→ EXERCISE TASK: Write the lines out again, from the top of the material to the line containing "return -SL * max(-6.0, min(9.0, x))", pictures excluded.

>> start DATA RECORDS

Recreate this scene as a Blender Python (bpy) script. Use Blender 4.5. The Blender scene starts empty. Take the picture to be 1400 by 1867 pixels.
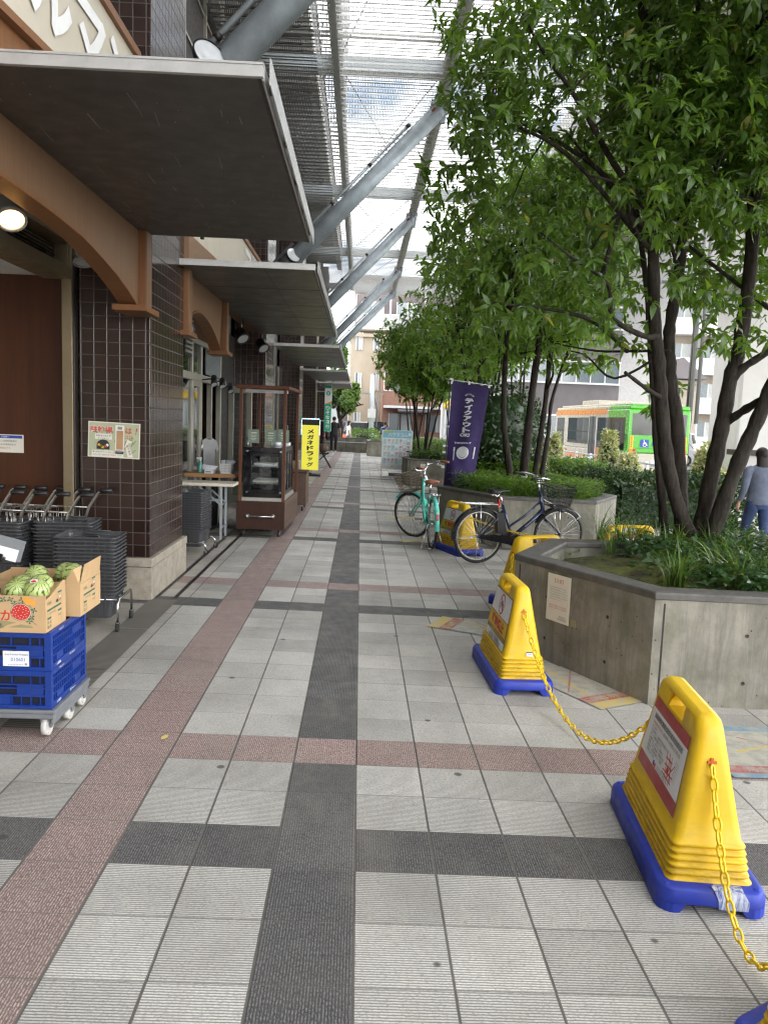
import bpy, bmesh, math, random
import numpy as np
from mathutils import Vector, Matrix, Euler
from mathutils.geometry import tessellate_polygon
R = math.radians
random.seed(7); rng = np.random.default_rng(7)
scene = bpy.context.scene
COL = scene.collection
SL = math.tan(R(1.0))                 # the plaza falls one degree towards the road
def gz(x):                            # height of the paving at x
    return -SL * max(-6.0, min(9.0, x))

# ------------------------------------------------------------------ scene tree
def tag(o, label=None, cat=None, group=None, kind=None):
    if label: o['label'] = label
    if cat: o['category'] = cat
    if group: o['group'] = group
    if kind: o['kind'] = kind
    return o
def thing(name, label, cat, loc=(0, 0, 0), rz=0.0, group=None):
    o = bpy.data.objects.new(name, None); COL.objects.link(o)
    o.empty_display_size = .2
    o.location = loc; o.rotation_euler = (0, 0, rz)
    return tag(o, label, cat, group)
def dup(o, loc=None, rz=None, label=None, group=None, parent=None):
    c = o.copy(); COL.objects.link(c)
    if parent is not None:
        c.parent = parent; c.matrix_parent_inverse = o.matrix_parent_inverse.copy()
    if loc is not None: c.location = loc
    if rz is not None: c.rotation_euler = (0, 0, rz)
    if label: c['label'] = label
    if group: c['group'] = group
    for ch in KIDS.get(o.name, []):
        dup(ch, parent=c)
    return c
KIDS = {}

# ------------------------------------------------------------------ text outlines
_TX = {}
def text2d(s, bold=0.0, shear=0.0):
    k = (s, bold, shear)
    if k in _TX: return _TX[k]
    cu = bpy.data.curves.new('lettering', 'FONT'); cu.body = s; cu.size = 1.0
    cu.offset = bold; cu.shear = shear; cu.resolution_u = 3; cu.fill_mode = 'FRONT'
    ob = bpy.data.objects.new('lettering', cu); COL.objects.link(ob)
    dg = bpy.context.evaluated_depsgraph_get(); dg.update()
    me = bpy.data.meshes.new_from_object(ob.evaluated_get(dg))
    v = [(p.co.x, p.co.y) for p in me.vertices]; f = [tuple(p.vertices) for p in me.polygons]
    bpy.data.objects.remove(ob); bpy.data.curves.remove(cu); bpy.data.meshes.remove(me)
    if v:
        xs = [p[0] for p in v]; ys = [p[1] for p in v]
        bb = (min(xs), min(ys), max(xs), max(ys))
    else: bb = (0, 0, 1, 1)
    _TX[k] = (v, f, bb)
    return _TX[k]

# ------------------------------------------------------------------ mesh builder
class MB:
    def __init__(self):
        self.V = []; self.F = []; self.MI = []; self.S = []; self.mats = []; self.T = Matrix()
    def mi(self, m):
        if m not in self.mats: self.mats.append(m)
        return self.mats.index(m)
    def add(self, vs, fs, m, smooth=False):
        b = len(self.V); T = self.T
        self.V += [tuple(T @ Vector(v)) for v in vs]
        i = self.mi(m)
        for f in fs:
            self.F.append(tuple(b + k for k in f)); self.MI.append(i); self.S.append(smooth)
    def box(self, lo, hi, m):
        x0, y0, z0 = lo; x1, y1, z1 = hi
        self.add([(x0,y0,z0),(x1,y0,z0),(x1,y1,z0),(x0,y1,z0),(x0,y0,z1),(x1,y0,z1),(x1,y1,z1),(x0,y1,z1)],
                 [(0,3,2,1),(4,5,6,7),(0,1,5,4),(1,2,6,5),(2,3,7,6),(3,0,4,7)], m)
    def cbox(self, c, s, m, rot=None):
        hx, hy, hz = s[0]/2, s[1]/2, s[2]/2
        vs = [Vector(v) for v in [(-hx,-hy,-hz),(hx,-hy,-hz),(hx,hy,-hz),(-hx,hy,-hz),(-hx,-hy,hz),(hx,-hy,hz),(hx,hy,hz),(-hx,hy,hz)]]
        if rot is not None:
            if not isinstance(rot, Matrix): rot = Euler(rot).to_matrix()
            vs = [rot @ v for v in vs]
        c = Vector(c)
        self.add([c + v for v in vs], [(0,3,2,1),(4,5,6,7),(0,1,5,4),(1,2,6,5),(2,3,7,6),(3,0,4,7)], m)
    def bar(self, p0, p1, w, h, m, up=(0, 0, 1)):
        p0 = Vector(p0); p1 = Vector(p1); d = (p1 - p0).normalized(); u = Vector(up)
        s = d.cross(u)
        if s.length < 1e-4: s = d.cross(Vector((0, 1, 0)))
        s.normalize(); u = s.cross(d)
        vs = []
        for p in (p0, p1):
            for a, b in ((-1,-1),(1,-1),(1,1),(-1,1)): vs.append(p + s*(a*w/2) + u*(b*h/2))
        self.add(vs, [(3,2,1,0),(4,5,6,7),(0,1,5,4),(1,2,6,5),(2,3,7,6),(3,0,4,7)], m)
    def tube(self, pts, r, m, n=8, caps=True, closed=False, smooth=True):
        P = [Vector(p) for p in pts]; k = len(P)
        rr = r if isinstance(r, (list, tuple)) else [r]*k
        vs = []; nrm = None
        for i in range(k):
            if closed: d = P[(i+1) % k] - P[i-1]
            else: d = P[min(i+1, k-1)] - P[max(i-1, 0)]
            if d.length < 1e-9: d = Vector((0, 0, 1))
            d.normalize()
            if nrm is None:
                nrm = d.cross(Vector((0, 0, 1)))
                if nrm.length < .05: nrm = d.cross(Vector((1, 0, 0)))
            nrm = nrm - d*nrm.dot(d)
            if nrm.length < 1e-6: nrm = d.orthogonal()
            nrm.normalize(); b = d.cross(nrm)
            for j in range(n):
                a = 2*math.pi*j/n
                vs.append(P[i] + nrm*(rr[i]*math.cos(a)) + b*(rr[i]*math.sin(a)))
        fs = []
        for i in range(k if closed else k-1):
            i2 = (i+1) % k
            for j in range(n):
                j2 = (j+1) % n
                fs.append((i*n+j, i*n+j2, i2*n+j2, i2*n+j))
        self.add(vs, fs, m, smooth)
        if caps and not closed:
            b = len(self.V) - k*n; q = self.mi(m)
            self.F.append(tuple(b+j for j in range(n))[::-1]); self.MI.append(q); self.S.append(False)
            self.F.append(tuple(b+(k-1)*n+j for j in range(n))); self.MI.append(q); self.S.append(False)
    def cyl(self, p0, p1, r0, m, r1=None, n=16, smooth=True):
        self.tube([p0, p1], [r0, r0 if r1 is None else r1], m, n=n, smooth=smooth)
    def ring(self, c, r, t, m, axis=(0, 1, 0), n=40, k=8):
        a = Vector(axis).normalized(); u = a.orthogonal().normalized(); w = a.cross(u)
        self.tube([Vector(c) + u*(r*math.cos(2*math.pi*i/n)) + w*(r*math.sin(2*math.pi*i/n)) for i in range(n)], t, m, n=k, closed=True)
    def ball(self, c, r, m, n=12, k=8, s=(1, 1, 1), rot=None):
        vs = []; fs = []
        for i in range(k+1):
            t = math.pi*i/k
            for j in range(n):
                p = 2*math.pi*j/n
                v = Vector((r*s[0]*math.sin(t)*math.cos(p), r*s[1]*math.sin(t)*math.sin(p), r*s[2]*math.cos(t)))
                if rot is not None: v = rot @ v
                vs.append(Vector(c) + v)
        for i in range(k):
            for j in range(n):
                fs.append((i*n+j, (i+1)*n+j, (i+1)*n+(j+1) % n, i*n+(j+1) % n))
        self.add(vs, fs, m, True)
    def lathe(self, prof, m, c=(0, 0, 0), n=20, rot=None):
        vs = []; k = len(prof); c = Vector(c)
        for r, z in prof:
            for j in range(n):
                v = Vector((r*math.cos(2*math.pi*j/n), r*math.sin(2*math.pi*j/n), z))
                vs.append(c + (rot @ v if rot is not None else v))
        fs = [(i*n+j, i*n+(j+1) % n, (i+1)*n+(j+1) % n, (i+1)*n+j) for i in range(k-1) for j in range(n)]
        self.add(vs, fs, m, True)
    def flat(self, fr, poly, m, d=0.0):
        o, u, v = Vector(fr[0]), Vector(fr[1]), Vector(fr[2]); w = u.cross(v).normalized()
        pts = [o + u*a + v*b + w*d for a, b in poly]
        tri = tessellate_polygon([pts])
        nf = []
        for t in tri:
            a, b, c = (pts[i] for i in t)
            nf.append(t if (b-a).cross(c-a).dot(w) > 0 else t[::-1])
        self.add(pts, nf, m)
    def rect(self, fr, x0, y0, x1, y1, m, d=0.0):
        self.flat(fr, [(x0,y0),(x1,y0),(x1,y1),(x0,y1)], m, d)
    def disc(self, fr, cx, cy, r, m, d=0.0, n=24, ry=None):
        ry = ry or r
        self.flat(fr, [(cx+r*math.cos(2*math.pi*i/n), cy+ry*math.sin(2*math.pi*i/n)) for i in range(n)], m, d)
    def annulus(self, fr, cx, cy, r0, r1, m, d=0.0, n=32):
        o, u, v = Vector(fr[0]), Vector(fr[1]), Vector(fr[2]); w = u.cross(v).normalized()
        vs = []
        for r in (r0, r1):
            vs += [o + u*(cx+r*math.cos(2*math.pi*i/n)) + v*(cy+r*math.sin(2*math.pi*i/n)) + w*d for i in range(n)]
        self.add(vs, [(i, n+i, n+(i+1) % n, (i+1) % n) for i in range(n)], m)
    def line(self, fr, a, b, w, m, d=0.0):
        ax, ay = a; bx, by = b; L = math.hypot(bx-ax, by-ay) or 1e-6; nx, ny = -(by-ay)/L*w/2, (bx-ax)/L*w/2
        self.flat(fr, [(ax+nx,ay+ny),(ax-nx,ay-ny),(bx-nx,by-ny),(bx+nx,by+ny)], m, d)
    def prism(self, fr, poly, d0, d1, m, smooth=False):
        o, u, v = Vector(fr[0]), Vector(fr[1]), Vector(fr[2]); w = u.cross(v).normalized()
        area = sum(poly[i][0]*poly[(i+1) % len(poly)][1]-poly[(i+1) % len(poly)][0]*poly[i][1] for i in range(len(poly)))
        if area < 0: poly = poly[::-1]
        n = len(poly)
        a = [o + u*x + v*y + w*d0 for x, y in poly]; b = [o + u*x + v*y + w*d1 for x, y in poly]
        fs = [(i, (i+1) % n, n+(i+1) % n, n+i) for i in range(n)]
        if d1 < d0: fs = [f[::-1] for f in fs]
        self.add(a+b, fs, m, smooth)
        big, small = (d1, d0) if d1 > d0 else (d0, d1)
        self.flat(fr, poly, m, big)
        k = len(self.F); self.flat(fr, poly, m, small)
        for i in range(k, len(self.F)): self.F[i] = self.F[i][::-1]
    def text(self, fr, s, cx, cy, m, h=None, w=None, d=0.001, bold=0.0, rot=0.0, shear=0.0, align='C'):
        v, f, bb = text2d(s, bold, shear)
        if not v: return
        tw, th = bb[2]-bb[0], bb[3]-bb[1]
        if h and w: sx, sy = w/tw, h/th
        elif h: sx = sy = h/th
        else: sx = sy = w/tw
        o, u, vv = Vector(fr[0]), Vector(fr[1]), Vector(fr[2]); n = u.cross(vv).normalized()
        c, sn = math.cos(rot), math.sin(rot); mx = (bb[0]+bb[2])/2 if align == 'C' else bb[0]; my = (bb[1]+bb[3])/2
        pts = []
        for x, y in v:
            a = (x-mx)*sx; b = (y-my)*sy
            pts.append(o + u*(cx + a*c - b*sn) + vv*(cy + a*sn + b*c) + n*d)
        nf = []
        for g in f:
            q = (pts[g[1]]-pts[g[0]]).cross(pts[g[2]]-pts[g[0]])
            nf.append(g if q.dot(n) > 0 else g[::-1])
        self.add(pts, nf, m)
    def vtext(self, fr, s, cx, y0, y1, m, w, d=0.001, bold=0.0, shear=0.0):     # upright column of characters
        n = len(s); st = (y0-y1)/n
        for i, ch in enumerate(s):
            cy = y0 - st*(i+.5)
            if ch == 'ー': self.line(fr, (cx, cy+st*.4), (cx, cy-st*.4), w*.16, m, d)
            else: self.text(fr, ch, cx, cy, m, h=st*.84 if ch not in 'ッァ' else st*.62, w=w if ch not in 'ッァ' else w*.7, d=d, bold=bold, shear=shear)
    def build(self, name, parent=None, bevel=0.0, seg=2, world=False, weld=False, subsurf=0):
        me = bpy.data.meshes.new(name)
        me.from_pydata(self.V, [], self.F)
        for m in self.mats: me.materials.append(m)
        me.polygons.foreach_set('material_index', self.MI)
        me.polygons.foreach_set('use_smooth', self.S)
        me.update()
        o = bpy.data.objects.new(name, me); COL.objects.link(o)
        if parent is not None:
            o.parent = parent; KIDS.setdefault(parent.name, []).append(o)
            if world:
                q = parent; M = Matrix()
                while q is not None:
                    M = (Matrix.Translation(q.location) @ q.rotation_euler.to_matrix().to_4x4()) @ (q.matrix_parent_inverse if False else Matrix()) @ M if q.parent is None else M
                    q = q.parent
                if parent.parent is None: o.matrix_parent_inverse = M.inverted()
        if bevel:
            b = o.modifiers.new('edge', 'BEVEL'); b.width = bevel; b.segments = seg; b.limit_method = 'ANGLE'; b.angle_limit = R(40)
        if subsurf:
            b = o.modifiers.new('smooth', 'SUBSURF'); b.levels = subsurf; b.render_levels = subsurf
        return o
XZ = lambda o: (Vector(o), Vector((1, 0, 0)), Vector((0, 0, 1)))           # faces -Y (towards the viewer)
YZ = lambda o: (Vector(o), Vector((0, 1, 0)), Vector((0, 0, 1)))           # faces +X
YZm = lambda o: (Vector(o), Vector((0, -1, 0)), Vector((0, 0, 1)))         # faces -X
XY = lambda o: (Vector(o), Vector((1, 0, 0)), Vector((0, 1, 0)))           # faces up
SKY_STRENGTH = .10; CLOUD = 21.0; SUN = 2.2; EXPOSURE = 1.92; CLOUD_OFF = (0.3, 0.1, 0.0)
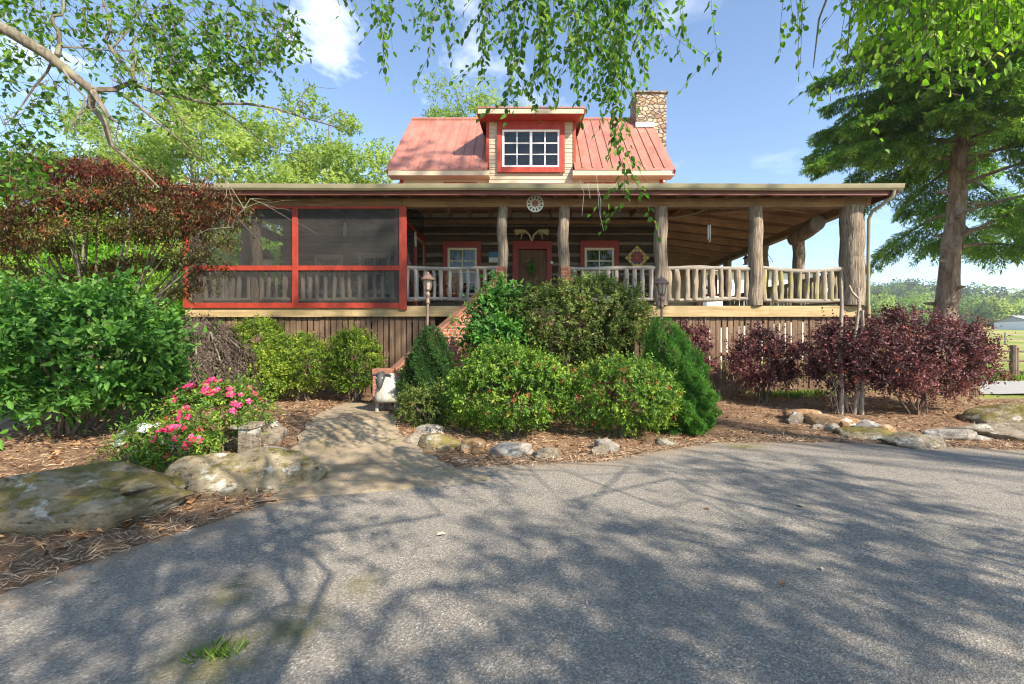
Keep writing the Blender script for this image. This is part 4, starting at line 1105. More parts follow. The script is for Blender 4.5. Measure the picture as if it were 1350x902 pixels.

>> end DATA RECORDS

→ SOLUTION TO THIS PROBLEM:
Recreate this scene as a Blender Python (bpy) script. Use Blender 4.5. The Blender scene starts empty. Take the picture to be 1400 by 1867 pixels.
import bpy, bmesh, math, random
import numpy as np
from mathutils import Vector, Matrix, Euler
from mathutils.geometry import tessellate_polygon
R = math.radians
random.seed(7); rng = np.random.default_rng(7)
scene = bpy.context.scene
COL = scene.collection
SL = math.tan(R(1.0))                 # the plaza falls one degree towards the road
def gz(x):                            # height of the paving at x
    return -SL * max(-6.0, min(9.0, x))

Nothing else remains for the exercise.